Большой выразительностью обладает фрагмент «Visionnaire», являя собой образец повествовательной лирики с сюжетом символического значения.  Он вполне может быть взят как самостоятельное лирическое произведение, в котором осмысляется жизненное предназначение человека.  
* * *
Заключение
Проект «Поэзия как молитва» ( https://prosodia.ru/catalog/tag/Поэзиякакмолитва/ ) нужно признать очень интересным при всех его недостатках, среди которых главный для меня – малое число участников.  В настоящем виде из анализа этого проекта можно вывести гипотезу о том, что среди части участников российского литературного процесса отсутствует сколько-нибудь ясное понимание Православия – как в его всемирном развитии, так и в его русском варианте.  По отношению к Русской Православной Церкви – её истории и её участии в истории России –  авторы-участники проекта так или иначе демонстрируют традиционное (т.е. специфическое постпротестантское) некритичное европоцентричное восприятие мировой истории и соответствующую интерпретацию назначения художественной словесности в ее лирической разновидности.  

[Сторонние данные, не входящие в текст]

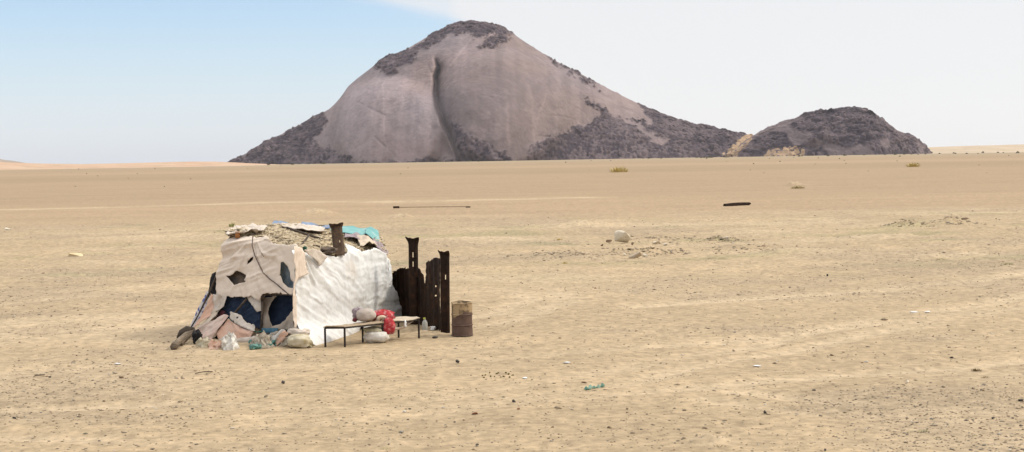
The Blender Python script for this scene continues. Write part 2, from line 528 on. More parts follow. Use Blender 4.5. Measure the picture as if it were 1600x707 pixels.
ROCK = rock_material('purple_grey_granite', 3.0)
SLAB = np.array([.206, .158, .150]); SCREE_D = np.array([.045, .033, .040]); SCREE_L = np.array([.160, .120, .121]); ORANGE = np.array([.40, .275, .17])
S_POLYS = [
    [(345, 262), (353, 253), (417, 219), (461, 197), (500, 176), (513, 186), (506, 200), (487, 224), (500, 233), (516, 229), (546, 244), (580, 262)],
    [(584, 100), (598, 88), (626, 80), (655, 76), (650, 96), (632, 100), (622, 110), (608, 119), (596, 112)],
    [(630, 84), (660, 60), (690, 40), (722, 28), (760, 30), (790, 40), (804, 55), (792, 60), (772, 55), (744, 62), (726, 54), (700, 56), (680, 66), (665, 76), (648, 80)],
    [(746, 76), (770, 60), (802, 52), (790, 66), (772, 76)],
    [(702, 190), (719, 193), (733, 211), (770, 229), (802, 246), (805, 260), (722, 262), (718, 240), (708, 217)],
    [(827, 230), (866, 212), (925, 190), (940, 175), (914, 156), (928, 160), (965, 182), (1002, 205), (1028, 223), (1040, 223), (1010, 205), (972, 182), (990, 186),
     (1018, 194), (996, 162), (1012, 164), (1045, 176), (1080, 190), (1180, 205), (1260, 240), (1260, 262), (822, 262)],
    [(852, 85), (870, 92), (900, 110), (925, 127), (940, 140), (925, 136), (905, 122), (880, 106)],
    [(540, 252), (600, 250), (640, 251), (672, 247), (700, 249), (722, 252), (722, 262), (540, 262)],
]
CRACKS = [[(676, 118), (671, 108), (669, 103)], [(682, 122), (676, 113)], [(690, 132), (680, 140)], [(752, 152), (770, 156)], [(851, 87), (884, 108), (914, 130), (940, 148)], [(877, 161), (896, 166), (914, 177)], [(847, 182), (870, 183), (895, 187)], [(840, 214), (856, 215)],
          [(651, 112), (662, 102)], [(640, 142), (650, 130)], [(914, 156), (930, 170), (942, 178)], [(560, 160), (605, 182)], [(590, 215), (620, 243)]]
STREAKS = [([(792, 165), (794, 200), (796, 228)], 2.2), ([(826, 138), (830, 160), (832, 196)], 3), ([(838, 188), (852, 150)], 1.5), ([(602, 130), (604, 190), (608, 240)], 1.2),
           ([(700, 110), (716, 84), (735, 62)], 1.6), ([(836, 195), (834, 226)], 3)]
CLEFT = np.array([(679, 86), (684, 105), (679, 120), (680, 150), (688, 178), (699, 205), (709, 225), (718, 250)], float)


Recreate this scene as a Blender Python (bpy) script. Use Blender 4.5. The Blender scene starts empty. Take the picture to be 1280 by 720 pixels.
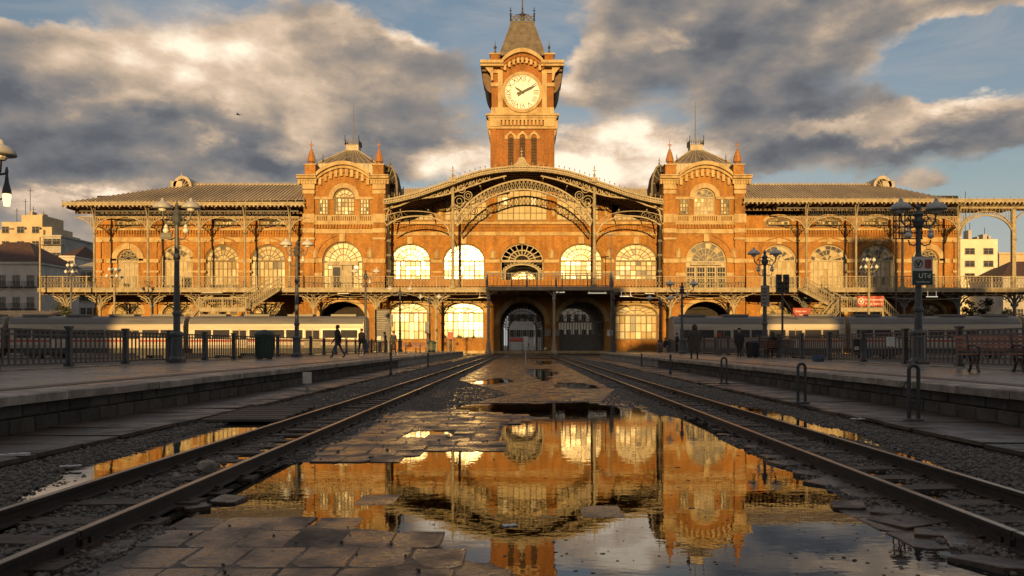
import bpy, bmesh, math, random
import numpy as np
from mathutils import Vector, Matrix

random.seed(7)
rng = np.random.default_rng(7)
PI = math.pi
scene = bpy.context.scene
COL = scene.collection

# ------------------------------------------------------------------ camera
F = 1000.0            # focal length in photo pixels (1280 wide)
VX, VY = 655.0, 431.5  # vanishing point of the tracks
CAMH = 1.30
cam_d = bpy.data.cameras.new('camera')
cam = bpy.data.objects.new('camera', cam_d)
COL.objects.link(cam)
cam.location = (0, 0, CAMH)
cam.rotation_euler = (PI / 2, 0, 0)
cam_d.sensor_width = 36
cam_d.lens = 36 * F / 1280
cam_d.shift_x = -(VX - 640) / 1280
cam_d.shift_y = (VY - 360) / 1280
cam_d.clip_end = 6000
cam_d.clip_start = 0.05
scene.camera = cam

# ------------------------------------------------------------------ light
SUN_EL = math.radians(6.5)
SUN_AZ = math.radians(2.6)      # the light travels this much towards +x while going +y
sun_d = bpy.data.lights.new('sun', 'SUN')
sun_d.energy = 5.0
sun_d.angle = math.radians(0.5)
sun_d.color = (1.0, 0.60, 0.20)
sun = bpy.data.objects.new('sun', sun_d)
COL.objects.link(sun)
_dir = Vector((math.sin(SUN_AZ) * math.cos(SUN_EL), math.cos(SUN_AZ) * math.cos(SUN_EL), -math.sin(SUN_EL)))
sun.rotation_euler = _dir.to_track_quat('-Z', 'Y').to_euler()
sun.location = (-20, -60, 60)
scene.view_settings.view_transform = 'Standard'
scene.view_settings.look = 'None'
scene.view_settings.exposure = 0.28
scene.view_settings.gamma = 1.0
scene.cycles.max_bounces = 6
scene.cycles.diffuse_bounces = 3
scene.cycles.glossy_bounces = 4
scene.cycles.transparent_max_bounces = 8
scene.cycles.caustics_reflective = False
scene.cycles.caustics_refractive = False
scene.cycles.sample_clamp_indirect = 4.0
scene.cycles.use_denoising = True


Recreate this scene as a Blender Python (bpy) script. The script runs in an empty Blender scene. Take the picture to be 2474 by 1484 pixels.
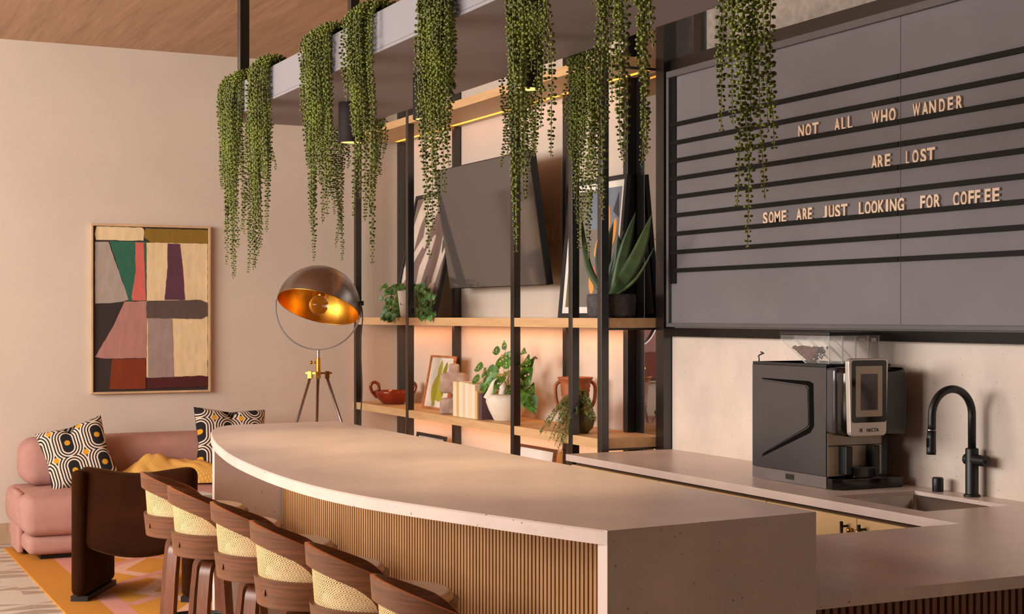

Ни в коем случае не возьмусь укорять организаторов проекта за этот недостаток: поставлена важная проблема, собран доступный при данных обстоятельствах материал.  Для дальнейшего исследования нужно предпринимать усилия, выходящие за пределы возможностей замечательного интернет-сми о поэзии Prosodia, которое и без этого делает всё возможное и, кажется, даже невозможное для популяризации поэзии, для повышение поэтического самосознания в России.
  
Благодаря этому проекту можно с уверенностью говорить, что для постсоветского культурного сознания Православие осознается как сила догматическая и ограничивающая индивидуальную свободу, мешающая индивидуальному самовыражению.  Сказанное верно по отношению ко всем эссе, за исключением эссе Елены Сафроновой о стихотворении И. Тхоржевского.  Особо нужно отметить высказывание Киры Османовой – её вполне последовательный протестантский взгляд на себя и на поэзию даже и не предполагает существования Православия, а вот остальные авторы так или иначе пытаются приспособить Бога к своим душевным – психологическим и эстетическим – предпочтениям, поэтому от христианского Бога в их речах остаётся лишь имя, тогда как фактически обнаруживается набор частных богов, которые легко удовлетворяют неприхотливые запросы своих поклонников.  Поэзия в таких условиях не имеет никаких христианских ограничений и легко становится обращением к духам свободным и разумным, внешне очень привлекательным, прелестным.
  
Показательно, что ни один автор – ни один! – рассуждая о молитве и поэзии, не упоминает добро или зло:  косвенным образом можно заключить, что злым, неугодным ими почитается согласие с волей Господней, а добрым – сохранение своего драгоценного «я», жизнь по закону Божьему видится безрадостной и утомительной.